Given material>
<<<<
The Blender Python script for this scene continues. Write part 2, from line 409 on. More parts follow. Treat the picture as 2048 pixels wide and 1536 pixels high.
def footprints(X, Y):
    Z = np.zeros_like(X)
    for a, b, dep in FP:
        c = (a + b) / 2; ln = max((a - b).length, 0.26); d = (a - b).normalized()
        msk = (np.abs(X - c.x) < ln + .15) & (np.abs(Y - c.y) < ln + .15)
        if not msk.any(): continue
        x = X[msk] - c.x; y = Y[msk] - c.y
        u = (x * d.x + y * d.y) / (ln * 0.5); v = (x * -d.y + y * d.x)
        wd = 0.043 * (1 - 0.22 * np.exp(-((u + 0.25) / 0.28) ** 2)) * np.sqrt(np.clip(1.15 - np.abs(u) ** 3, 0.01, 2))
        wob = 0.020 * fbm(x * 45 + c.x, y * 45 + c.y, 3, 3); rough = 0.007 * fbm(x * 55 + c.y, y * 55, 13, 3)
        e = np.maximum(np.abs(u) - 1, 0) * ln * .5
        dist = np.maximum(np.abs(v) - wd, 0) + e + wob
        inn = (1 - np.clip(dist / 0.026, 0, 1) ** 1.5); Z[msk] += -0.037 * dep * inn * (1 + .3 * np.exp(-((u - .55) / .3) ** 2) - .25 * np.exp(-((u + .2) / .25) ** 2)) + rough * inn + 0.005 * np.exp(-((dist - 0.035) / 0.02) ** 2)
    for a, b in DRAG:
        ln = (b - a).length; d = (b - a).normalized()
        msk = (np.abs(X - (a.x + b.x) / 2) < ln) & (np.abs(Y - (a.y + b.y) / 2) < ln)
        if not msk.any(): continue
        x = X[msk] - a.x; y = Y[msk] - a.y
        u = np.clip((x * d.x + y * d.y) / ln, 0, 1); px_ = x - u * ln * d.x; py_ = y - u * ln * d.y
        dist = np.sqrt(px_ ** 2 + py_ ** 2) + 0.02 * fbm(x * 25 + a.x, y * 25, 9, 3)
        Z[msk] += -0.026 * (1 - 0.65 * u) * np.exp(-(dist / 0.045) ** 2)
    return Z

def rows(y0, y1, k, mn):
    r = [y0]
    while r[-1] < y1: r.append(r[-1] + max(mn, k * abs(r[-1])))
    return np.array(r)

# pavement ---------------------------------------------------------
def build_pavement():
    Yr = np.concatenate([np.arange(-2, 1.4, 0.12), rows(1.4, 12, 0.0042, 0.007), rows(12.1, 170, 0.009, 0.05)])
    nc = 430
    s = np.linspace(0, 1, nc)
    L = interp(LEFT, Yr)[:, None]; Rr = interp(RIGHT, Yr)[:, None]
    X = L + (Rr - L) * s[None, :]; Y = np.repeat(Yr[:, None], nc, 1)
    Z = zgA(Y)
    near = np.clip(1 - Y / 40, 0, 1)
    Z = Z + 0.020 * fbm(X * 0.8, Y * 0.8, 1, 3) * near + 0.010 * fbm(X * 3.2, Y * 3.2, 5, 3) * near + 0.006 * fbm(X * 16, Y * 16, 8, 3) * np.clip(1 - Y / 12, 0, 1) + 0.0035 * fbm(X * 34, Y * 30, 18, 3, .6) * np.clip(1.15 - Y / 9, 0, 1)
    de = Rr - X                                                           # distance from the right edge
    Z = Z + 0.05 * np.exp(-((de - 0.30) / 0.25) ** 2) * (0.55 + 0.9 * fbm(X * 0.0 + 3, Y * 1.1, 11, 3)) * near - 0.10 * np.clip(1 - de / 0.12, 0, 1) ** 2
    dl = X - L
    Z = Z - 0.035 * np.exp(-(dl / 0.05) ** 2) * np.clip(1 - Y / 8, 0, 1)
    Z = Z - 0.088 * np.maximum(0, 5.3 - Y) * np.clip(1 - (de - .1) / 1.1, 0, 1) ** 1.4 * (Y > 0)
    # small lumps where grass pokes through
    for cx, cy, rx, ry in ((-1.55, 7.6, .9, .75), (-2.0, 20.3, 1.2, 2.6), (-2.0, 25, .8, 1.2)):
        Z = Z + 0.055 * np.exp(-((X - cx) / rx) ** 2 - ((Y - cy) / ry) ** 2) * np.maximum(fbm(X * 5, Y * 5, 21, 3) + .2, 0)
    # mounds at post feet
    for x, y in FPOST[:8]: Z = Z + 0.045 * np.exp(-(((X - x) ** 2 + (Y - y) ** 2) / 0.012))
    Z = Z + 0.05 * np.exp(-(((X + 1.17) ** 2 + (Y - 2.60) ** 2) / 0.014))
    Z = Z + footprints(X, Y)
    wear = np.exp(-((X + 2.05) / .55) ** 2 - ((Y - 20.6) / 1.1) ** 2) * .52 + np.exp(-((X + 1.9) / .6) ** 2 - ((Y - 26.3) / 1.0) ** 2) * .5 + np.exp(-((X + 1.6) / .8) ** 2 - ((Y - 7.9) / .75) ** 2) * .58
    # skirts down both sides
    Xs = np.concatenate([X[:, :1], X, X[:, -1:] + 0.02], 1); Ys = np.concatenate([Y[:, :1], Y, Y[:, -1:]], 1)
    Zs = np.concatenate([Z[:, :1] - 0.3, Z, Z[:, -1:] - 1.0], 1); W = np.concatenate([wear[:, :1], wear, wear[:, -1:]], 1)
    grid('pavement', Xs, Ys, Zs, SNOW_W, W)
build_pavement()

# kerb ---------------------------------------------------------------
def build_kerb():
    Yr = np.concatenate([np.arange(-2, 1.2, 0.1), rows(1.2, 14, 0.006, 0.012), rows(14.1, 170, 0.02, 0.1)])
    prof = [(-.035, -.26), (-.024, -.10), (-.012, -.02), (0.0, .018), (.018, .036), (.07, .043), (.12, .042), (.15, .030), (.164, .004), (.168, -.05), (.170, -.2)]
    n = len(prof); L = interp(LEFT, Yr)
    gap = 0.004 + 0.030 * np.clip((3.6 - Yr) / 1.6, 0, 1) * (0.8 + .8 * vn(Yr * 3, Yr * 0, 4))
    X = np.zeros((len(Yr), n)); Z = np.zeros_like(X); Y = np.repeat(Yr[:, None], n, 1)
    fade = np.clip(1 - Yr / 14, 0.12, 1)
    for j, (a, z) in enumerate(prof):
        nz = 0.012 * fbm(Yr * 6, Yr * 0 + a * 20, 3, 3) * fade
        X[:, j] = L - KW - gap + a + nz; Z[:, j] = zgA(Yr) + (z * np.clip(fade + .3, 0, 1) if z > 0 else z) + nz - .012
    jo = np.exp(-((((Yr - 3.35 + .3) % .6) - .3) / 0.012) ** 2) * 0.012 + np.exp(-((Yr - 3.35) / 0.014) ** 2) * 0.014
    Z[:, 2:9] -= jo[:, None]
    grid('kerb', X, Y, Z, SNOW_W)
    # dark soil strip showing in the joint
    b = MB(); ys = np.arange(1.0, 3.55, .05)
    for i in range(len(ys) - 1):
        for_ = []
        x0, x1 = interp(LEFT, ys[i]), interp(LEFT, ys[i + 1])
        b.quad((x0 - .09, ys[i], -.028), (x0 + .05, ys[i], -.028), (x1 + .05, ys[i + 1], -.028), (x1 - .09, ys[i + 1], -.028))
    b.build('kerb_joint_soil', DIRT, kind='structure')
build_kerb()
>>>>
Brief> From the first line above through the line that contains "return np.array(r)", quote each line exactly. Output nothing more.

Complete response>
The Blender Python script for this scene continues. Write part 2, from line 409 on. More parts follow. Treat the picture as 2048 pixels wide and 1536 pixels high.
def footprints(X, Y):
    Z = np.zeros_like(X)
    for a, b, dep in FP:
        c = (a + b) / 2; ln = max((a - b).length, 0.26); d = (a - b).normalized()
        msk = (np.abs(X - c.x) < ln + .15) & (np.abs(Y - c.y) < ln + .15)
        if not msk.any(): continue
        x = X[msk] - c.x; y = Y[msk] - c.y
        u = (x * d.x + y * d.y) / (ln * 0.5); v = (x * -d.y + y * d.x)
        wd = 0.043 * (1 - 0.22 * np.exp(-((u + 0.25) / 0.28) ** 2)) * np.sqrt(np.clip(1.15 - np.abs(u) ** 3, 0.01, 2))
        wob = 0.020 * fbm(x * 45 + c.x, y * 45 + c.y, 3, 3); rough = 0.007 * fbm(x * 55 + c.y, y * 55, 13, 3)
        e = np.maximum(np.abs(u) - 1, 0) * ln * .5
        dist = np.maximum(np.abs(v) - wd, 0) + e + wob
        inn = (1 - np.clip(dist / 0.026, 0, 1) ** 1.5); Z[msk] += -0.037 * dep * inn * (1 + .3 * np.exp(-((u - .55) / .3) ** 2) - .25 * np.exp(-((u + .2) / .25) ** 2)) + rough * inn + 0.005 * np.exp(-((dist - 0.035) / 0.02) ** 2)
    for a, b in DRAG:
        ln = (b - a).length; d = (b - a).normalized()
        msk = (np.abs(X - (a.x + b.x) / 2) < ln) & (np.abs(Y - (a.y + b.y) / 2) < ln)
        if not msk.any(): continue
        x = X[msk] - a.x; y = Y[msk] - a.y
        u = np.clip((x * d.x + y * d.y) / ln, 0, 1); px_ = x - u * ln * d.x; py_ = y - u * ln * d.y
        dist = np.sqrt(px_ ** 2 + py_ ** 2) + 0.02 * fbm(x * 25 + a.x, y * 25, 9, 3)
        Z[msk] += -0.026 * (1 - 0.65 * u) * np.exp(-(dist / 0.045) ** 2)
    return Z

def rows(y0, y1, k, mn):
    r = [y0]
    while r[-1] < y1: r.append(r[-1] + max(mn, k * abs(r[-1])))
    return np.array(r)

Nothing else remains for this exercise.